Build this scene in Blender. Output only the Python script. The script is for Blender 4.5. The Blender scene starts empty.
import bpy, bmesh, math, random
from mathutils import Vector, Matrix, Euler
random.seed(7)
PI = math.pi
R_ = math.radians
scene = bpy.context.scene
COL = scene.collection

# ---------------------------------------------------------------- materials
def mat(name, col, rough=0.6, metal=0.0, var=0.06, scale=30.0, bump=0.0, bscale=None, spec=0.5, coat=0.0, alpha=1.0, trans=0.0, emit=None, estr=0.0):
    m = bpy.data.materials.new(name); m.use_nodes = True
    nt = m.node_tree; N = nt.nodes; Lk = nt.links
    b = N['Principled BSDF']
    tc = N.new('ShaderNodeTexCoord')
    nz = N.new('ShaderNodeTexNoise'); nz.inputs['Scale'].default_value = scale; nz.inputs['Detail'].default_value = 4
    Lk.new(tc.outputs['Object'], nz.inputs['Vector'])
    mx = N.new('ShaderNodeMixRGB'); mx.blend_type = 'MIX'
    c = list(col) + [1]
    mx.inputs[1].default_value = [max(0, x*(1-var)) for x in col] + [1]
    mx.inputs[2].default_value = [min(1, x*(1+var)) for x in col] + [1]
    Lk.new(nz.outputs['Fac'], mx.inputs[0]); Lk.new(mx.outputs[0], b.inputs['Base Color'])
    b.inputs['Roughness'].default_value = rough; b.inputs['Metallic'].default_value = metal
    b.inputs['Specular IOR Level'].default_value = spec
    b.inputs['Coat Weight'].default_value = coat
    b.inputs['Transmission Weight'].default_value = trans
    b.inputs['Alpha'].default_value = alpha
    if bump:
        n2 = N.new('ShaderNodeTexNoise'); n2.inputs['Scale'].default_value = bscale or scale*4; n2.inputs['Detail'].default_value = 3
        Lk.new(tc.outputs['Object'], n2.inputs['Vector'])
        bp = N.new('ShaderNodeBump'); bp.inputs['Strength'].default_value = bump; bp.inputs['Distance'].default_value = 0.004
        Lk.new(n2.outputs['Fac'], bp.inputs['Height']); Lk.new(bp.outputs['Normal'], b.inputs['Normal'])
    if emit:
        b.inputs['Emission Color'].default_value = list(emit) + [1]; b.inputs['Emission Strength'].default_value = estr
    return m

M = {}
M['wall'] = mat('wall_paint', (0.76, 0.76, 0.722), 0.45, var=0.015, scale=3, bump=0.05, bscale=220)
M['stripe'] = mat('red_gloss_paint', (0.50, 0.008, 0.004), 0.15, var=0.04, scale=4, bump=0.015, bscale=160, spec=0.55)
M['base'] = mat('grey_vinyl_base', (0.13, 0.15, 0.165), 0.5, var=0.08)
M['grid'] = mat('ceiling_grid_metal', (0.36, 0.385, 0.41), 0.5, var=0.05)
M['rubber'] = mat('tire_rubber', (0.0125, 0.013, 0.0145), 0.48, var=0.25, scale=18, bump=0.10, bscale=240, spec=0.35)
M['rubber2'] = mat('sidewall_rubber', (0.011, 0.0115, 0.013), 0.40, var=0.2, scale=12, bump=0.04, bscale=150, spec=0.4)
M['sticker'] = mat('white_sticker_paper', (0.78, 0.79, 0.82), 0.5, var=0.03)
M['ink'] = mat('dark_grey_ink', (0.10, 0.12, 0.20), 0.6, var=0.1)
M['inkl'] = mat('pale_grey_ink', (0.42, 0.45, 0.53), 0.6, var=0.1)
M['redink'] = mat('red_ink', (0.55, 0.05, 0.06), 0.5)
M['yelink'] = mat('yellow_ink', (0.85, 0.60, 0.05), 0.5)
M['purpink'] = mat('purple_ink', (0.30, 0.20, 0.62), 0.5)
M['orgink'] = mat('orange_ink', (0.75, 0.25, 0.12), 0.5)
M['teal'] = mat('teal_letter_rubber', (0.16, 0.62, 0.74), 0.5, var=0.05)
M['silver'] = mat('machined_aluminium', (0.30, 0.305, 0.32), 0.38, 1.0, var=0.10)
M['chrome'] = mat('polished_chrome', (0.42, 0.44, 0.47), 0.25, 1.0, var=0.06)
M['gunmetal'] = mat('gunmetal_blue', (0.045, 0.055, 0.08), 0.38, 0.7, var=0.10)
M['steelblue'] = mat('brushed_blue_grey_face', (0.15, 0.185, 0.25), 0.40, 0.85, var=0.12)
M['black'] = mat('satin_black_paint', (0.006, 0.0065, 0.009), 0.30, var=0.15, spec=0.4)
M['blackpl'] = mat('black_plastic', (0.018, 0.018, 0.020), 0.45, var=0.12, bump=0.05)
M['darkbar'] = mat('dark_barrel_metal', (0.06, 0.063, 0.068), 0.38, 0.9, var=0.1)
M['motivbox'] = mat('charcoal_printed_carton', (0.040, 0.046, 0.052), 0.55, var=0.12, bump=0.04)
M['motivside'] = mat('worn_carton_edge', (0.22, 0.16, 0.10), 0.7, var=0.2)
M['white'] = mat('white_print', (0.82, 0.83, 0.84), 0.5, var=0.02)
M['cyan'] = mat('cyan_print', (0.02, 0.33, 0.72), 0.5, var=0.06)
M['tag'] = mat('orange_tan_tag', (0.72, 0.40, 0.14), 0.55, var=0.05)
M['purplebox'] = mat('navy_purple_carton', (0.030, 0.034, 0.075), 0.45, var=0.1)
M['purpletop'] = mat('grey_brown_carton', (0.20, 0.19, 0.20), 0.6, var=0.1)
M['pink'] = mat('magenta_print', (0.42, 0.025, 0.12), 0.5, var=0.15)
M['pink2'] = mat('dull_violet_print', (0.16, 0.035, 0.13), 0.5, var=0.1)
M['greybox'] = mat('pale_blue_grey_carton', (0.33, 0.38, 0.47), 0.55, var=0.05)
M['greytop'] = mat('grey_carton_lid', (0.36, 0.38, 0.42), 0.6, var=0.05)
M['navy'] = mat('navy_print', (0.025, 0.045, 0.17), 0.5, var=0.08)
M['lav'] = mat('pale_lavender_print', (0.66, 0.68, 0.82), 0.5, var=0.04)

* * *

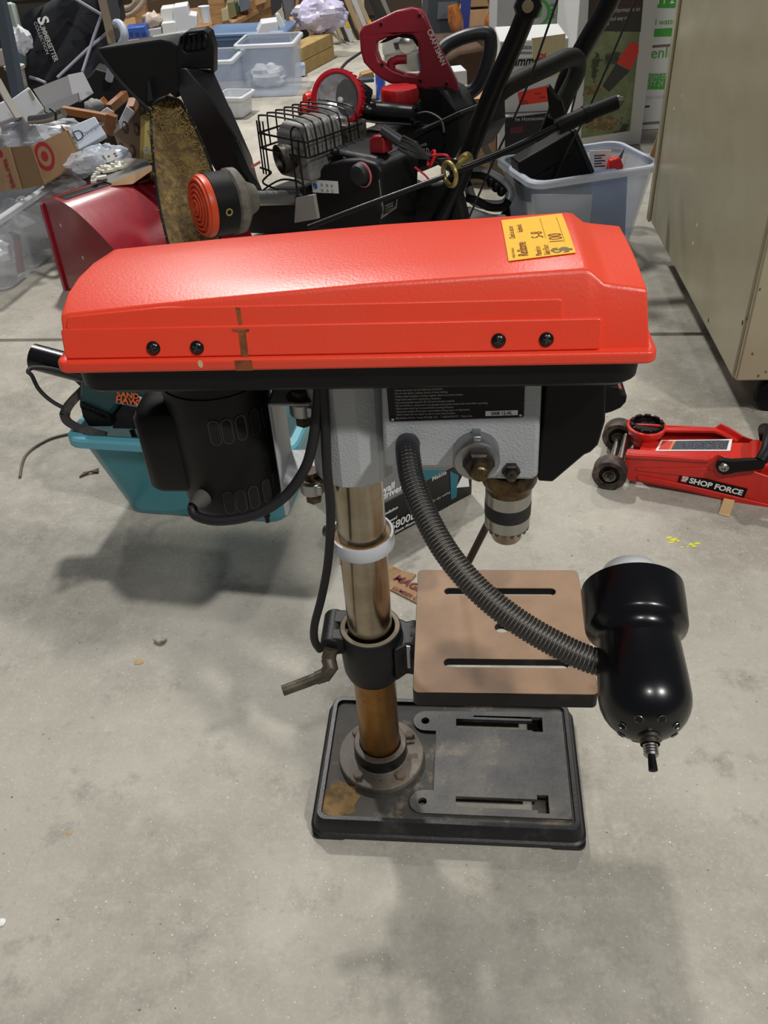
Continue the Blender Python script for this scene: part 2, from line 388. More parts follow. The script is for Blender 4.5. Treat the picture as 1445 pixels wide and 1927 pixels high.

> [Task directions] Print, from the entries above, the line with "Build this scene", the line with "COL = scene.collection" and all lines between them, exactly and with nothing else.

> [Solution for this problem]
Build this scene in Blender. Output only the Python script. The script is for Blender 4.5. The Blender scene starts empty.
import bpy, bmesh, math, random
from mathutils import Vector, Matrix, Euler
random.seed(7)
PI = math.pi
R_ = math.radians
scene = bpy.context.scene
COL = scene.collection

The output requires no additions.